— START OF Data —
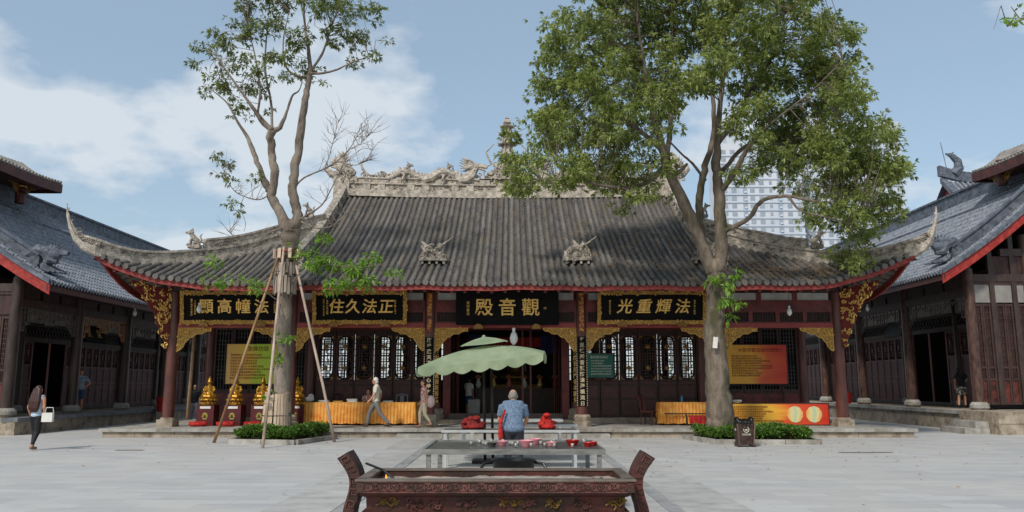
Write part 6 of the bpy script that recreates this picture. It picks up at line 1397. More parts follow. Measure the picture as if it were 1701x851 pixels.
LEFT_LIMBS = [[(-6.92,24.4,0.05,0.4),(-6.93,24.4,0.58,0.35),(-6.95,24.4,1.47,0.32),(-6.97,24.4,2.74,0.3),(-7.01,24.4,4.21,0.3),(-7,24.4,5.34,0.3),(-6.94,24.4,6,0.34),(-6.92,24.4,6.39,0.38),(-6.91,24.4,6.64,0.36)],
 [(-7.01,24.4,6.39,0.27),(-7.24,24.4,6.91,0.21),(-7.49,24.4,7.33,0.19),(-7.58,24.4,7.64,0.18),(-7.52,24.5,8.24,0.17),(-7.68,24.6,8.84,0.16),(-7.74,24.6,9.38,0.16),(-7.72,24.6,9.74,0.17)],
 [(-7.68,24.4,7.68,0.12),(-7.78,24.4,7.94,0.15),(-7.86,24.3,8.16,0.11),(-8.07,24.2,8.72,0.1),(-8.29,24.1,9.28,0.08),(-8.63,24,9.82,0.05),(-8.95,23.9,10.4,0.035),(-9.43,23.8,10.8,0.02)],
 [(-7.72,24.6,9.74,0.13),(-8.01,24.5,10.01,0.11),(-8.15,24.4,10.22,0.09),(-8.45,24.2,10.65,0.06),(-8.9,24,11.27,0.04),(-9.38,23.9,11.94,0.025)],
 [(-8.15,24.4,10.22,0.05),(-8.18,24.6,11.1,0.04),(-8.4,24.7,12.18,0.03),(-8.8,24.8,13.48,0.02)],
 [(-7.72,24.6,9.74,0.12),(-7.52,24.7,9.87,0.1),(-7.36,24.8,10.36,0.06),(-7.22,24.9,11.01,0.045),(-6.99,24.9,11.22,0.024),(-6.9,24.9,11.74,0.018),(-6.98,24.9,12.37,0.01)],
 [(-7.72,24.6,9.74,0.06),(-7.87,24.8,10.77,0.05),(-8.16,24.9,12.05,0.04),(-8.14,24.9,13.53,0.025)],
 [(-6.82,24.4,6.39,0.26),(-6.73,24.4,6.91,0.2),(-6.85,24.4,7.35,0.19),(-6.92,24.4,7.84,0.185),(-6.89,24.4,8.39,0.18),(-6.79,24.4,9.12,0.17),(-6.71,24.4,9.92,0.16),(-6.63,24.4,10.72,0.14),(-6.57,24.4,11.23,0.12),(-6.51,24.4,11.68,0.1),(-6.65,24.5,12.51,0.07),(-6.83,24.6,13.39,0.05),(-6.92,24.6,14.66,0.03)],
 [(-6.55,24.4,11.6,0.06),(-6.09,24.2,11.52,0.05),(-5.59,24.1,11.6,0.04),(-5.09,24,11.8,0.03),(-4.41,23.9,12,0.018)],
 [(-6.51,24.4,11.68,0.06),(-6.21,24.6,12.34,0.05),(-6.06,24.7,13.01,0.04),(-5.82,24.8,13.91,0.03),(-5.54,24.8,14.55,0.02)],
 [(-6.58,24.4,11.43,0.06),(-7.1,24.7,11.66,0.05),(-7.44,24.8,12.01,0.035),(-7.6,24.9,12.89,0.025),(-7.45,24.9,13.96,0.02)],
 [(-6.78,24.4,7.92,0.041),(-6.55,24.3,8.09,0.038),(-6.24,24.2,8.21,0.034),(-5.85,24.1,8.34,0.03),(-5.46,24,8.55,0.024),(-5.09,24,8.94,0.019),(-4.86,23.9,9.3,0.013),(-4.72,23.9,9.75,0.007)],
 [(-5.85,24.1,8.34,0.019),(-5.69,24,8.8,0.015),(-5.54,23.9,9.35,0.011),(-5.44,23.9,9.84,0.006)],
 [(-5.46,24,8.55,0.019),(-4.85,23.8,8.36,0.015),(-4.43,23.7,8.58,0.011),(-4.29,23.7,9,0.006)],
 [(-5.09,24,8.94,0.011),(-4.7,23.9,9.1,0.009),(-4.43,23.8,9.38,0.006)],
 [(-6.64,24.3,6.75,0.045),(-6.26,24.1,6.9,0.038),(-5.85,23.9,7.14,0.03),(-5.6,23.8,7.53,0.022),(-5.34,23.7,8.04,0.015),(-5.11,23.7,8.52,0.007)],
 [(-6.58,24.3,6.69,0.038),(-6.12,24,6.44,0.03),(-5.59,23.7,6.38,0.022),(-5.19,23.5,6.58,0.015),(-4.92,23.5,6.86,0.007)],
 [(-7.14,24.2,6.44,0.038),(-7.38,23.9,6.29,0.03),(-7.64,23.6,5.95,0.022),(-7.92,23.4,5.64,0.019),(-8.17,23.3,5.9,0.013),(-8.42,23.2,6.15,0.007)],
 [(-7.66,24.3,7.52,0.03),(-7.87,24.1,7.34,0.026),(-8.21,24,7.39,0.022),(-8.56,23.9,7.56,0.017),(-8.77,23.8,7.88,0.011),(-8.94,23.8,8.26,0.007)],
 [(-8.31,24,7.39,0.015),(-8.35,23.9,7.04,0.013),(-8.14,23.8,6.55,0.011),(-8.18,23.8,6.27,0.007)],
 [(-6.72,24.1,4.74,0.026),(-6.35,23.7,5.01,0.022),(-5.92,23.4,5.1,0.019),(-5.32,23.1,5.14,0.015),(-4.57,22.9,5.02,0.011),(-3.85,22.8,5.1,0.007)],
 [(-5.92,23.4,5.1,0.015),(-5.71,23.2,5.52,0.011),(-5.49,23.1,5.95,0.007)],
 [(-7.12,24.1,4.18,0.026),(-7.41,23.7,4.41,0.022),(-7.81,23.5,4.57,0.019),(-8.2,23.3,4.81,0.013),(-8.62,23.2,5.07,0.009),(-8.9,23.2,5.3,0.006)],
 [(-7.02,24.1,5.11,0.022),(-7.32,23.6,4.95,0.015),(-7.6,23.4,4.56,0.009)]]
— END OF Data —
**Work to do**
Working from the lines above, reproduce the material exactly and exclude its pictures.

**Solved exercise**
Write part 6 of the bpy script that recreates this picture. It picks up at line 1397. More parts follow. Measure the picture as if it were 1701x851 pixels.
LEFT_LIMBS = [[(-6.92,24.4,0.05,0.4),(-6.93,24.4,0.58,0.35),(-6.95,24.4,1.47,0.32),(-6.97,24.4,2.74,0.3),(-7.01,24.4,4.21,0.3),(-7,24.4,5.34,0.3),(-6.94,24.4,6,0.34),(-6.92,24.4,6.39,0.38),(-6.91,24.4,6.64,0.36)],
 [(-7.01,24.4,6.39,0.27),(-7.24,24.4,6.91,0.21),(-7.49,24.4,7.33,0.19),(-7.58,24.4,7.64,0.18),(-7.52,24.5,8.24,0.17),(-7.68,24.6,8.84,0.16),(-7.74,24.6,9.38,0.16),(-7.72,24.6,9.74,0.17)],
 [(-7.68,24.4,7.68,0.12),(-7.78,24.4,7.94,0.15),(-7.86,24.3,8.16,0.11),(-8.07,24.2,8.72,0.1),(-8.29,24.1,9.28,0.08),(-8.63,24,9.82,0.05),(-8.95,23.9,10.4,0.035),(-9.43,23.8,10.8,0.02)],
 [(-7.72,24.6,9.74,0.13),(-8.01,24.5,10.01,0.11),(-8.15,24.4,10.22,0.09),(-8.45,24.2,10.65,0.06),(-8.9,24,11.27,0.04),(-9.38,23.9,11.94,0.025)],
 [(-8.15,24.4,10.22,0.05),(-8.18,24.6,11.1,0.04),(-8.4,24.7,12.18,0.03),(-8.8,24.8,13.48,0.02)],
 [(-7.72,24.6,9.74,0.12),(-7.52,24.7,9.87,0.1),(-7.36,24.8,10.36,0.06),(-7.22,24.9,11.01,0.045),(-6.99,24.9,11.22,0.024),(-6.9,24.9,11.74,0.018),(-6.98,24.9,12.37,0.01)],
 [(-7.72,24.6,9.74,0.06),(-7.87,24.8,10.77,0.05),(-8.16,24.9,12.05,0.04),(-8.14,24.9,13.53,0.025)],
 [(-6.82,24.4,6.39,0.26),(-6.73,24.4,6.91,0.2),(-6.85,24.4,7.35,0.19),(-6.92,24.4,7.84,0.185),(-6.89,24.4,8.39,0.18),(-6.79,24.4,9.12,0.17),(-6.71,24.4,9.92,0.16),(-6.63,24.4,10.72,0.14),(-6.57,24.4,11.23,0.12),(-6.51,24.4,11.68,0.1),(-6.65,24.5,12.51,0.07),(-6.83,24.6,13.39,0.05),(-6.92,24.6,14.66,0.03)],
 [(-6.55,24.4,11.6,0.06),(-6.09,24.2,11.52,0.05),(-5.59,24.1,11.6,0.04),(-5.09,24,11.8,0.03),(-4.41,23.9,12,0.018)],
 [(-6.51,24.4,11.68,0.06),(-6.21,24.6,12.34,0.05),(-6.06,24.7,13.01,0.04),(-5.82,24.8,13.91,0.03),(-5.54,24.8,14.55,0.02)],
 [(-6.58,24.4,11.43,0.06),(-7.1,24.7,11.66,0.05),(-7.44,24.8,12.01,0.035),(-7.6,24.9,12.89,0.025),(-7.45,24.9,13.96,0.02)],
 [(-6.78,24.4,7.92,0.041),(-6.55,24.3,8.09,0.038),(-6.24,24.2,8.21,0.034),(-5.85,24.1,8.34,0.03),(-5.46,24,8.55,0.024),(-5.09,24,8.94,0.019),(-4.86,23.9,9.3,0.013),(-4.72,23.9,9.75,0.007)],
 [(-5.85,24.1,8.34,0.019),(-5.69,24,8.8,0.015),(-5.54,23.9,9.35,0.011),(-5.44,23.9,9.84,0.006)],
 [(-5.46,24,8.55,0.019),(-4.85,23.8,8.36,0.015),(-4.43,23.7,8.58,0.011),(-4.29,23.7,9,0.006)],
 [(-5.09,24,8.94,0.011),(-4.7,23.9,9.1,0.009),(-4.43,23.8,9.38,0.006)],
 [(-6.64,24.3,6.75,0.045),(-6.26,24.1,6.9,0.038),(-5.85,23.9,7.14,0.03),(-5.6,23.8,7.53,0.022),(-5.34,23.7,8.04,0.015),(-5.11,23.7,8.52,0.007)],
 [(-6.58,24.3,6.69,0.038),(-6.12,24,6.44,0.03),(-5.59,23.7,6.38,0.022),(-5.19,23.5,6.58,0.015),(-4.92,23.5,6.86,0.007)],
 [(-7.14,24.2,6.44,0.038),(-7.38,23.9,6.29,0.03),(-7.64,23.6,5.95,0.022),(-7.92,23.4,5.64,0.019),(-8.17,23.3,5.9,0.013),(-8.42,23.2,6.15,0.007)],
 [(-7.66,24.3,7.52,0.03),(-7.87,24.1,7.34,0.026),(-8.21,24,7.39,0.022),(-8.56,23.9,7.56,0.017),(-8.77,23.8,7.88,0.011),(-8.94,23.8,8.26,0.007)],
 [(-8.31,24,7.39,0.015),(-8.35,23.9,7.04,0.013),(-8.14,23.8,6.55,0.011),(-8.18,23.8,6.27,0.007)],
 [(-6.72,24.1,4.74,0.026),(-6.35,23.7,5.01,0.022),(-5.92,23.4,5.1,0.019),(-5.32,23.1,5.14,0.015),(-4.57,22.9,5.02,0.011),(-3.85,22.8,5.1,0.007)],
 [(-5.92,23.4,5.1,0.015),(-5.71,23.2,5.52,0.011),(-5.49,23.1,5.95,0.007)],
 [(-7.12,24.1,4.18,0.026),(-7.41,23.7,4.41,0.022),(-7.81,23.5,4.57,0.019),(-8.2,23.3,4.81,0.013),(-8.62,23.2,5.07,0.009),(-8.9,23.2,5.3,0.006)],
 [(-7.02,24.1,5.11,0.022),(-7.32,23.6,4.95,0.015),(-7.6,23.4,4.56,0.009)]]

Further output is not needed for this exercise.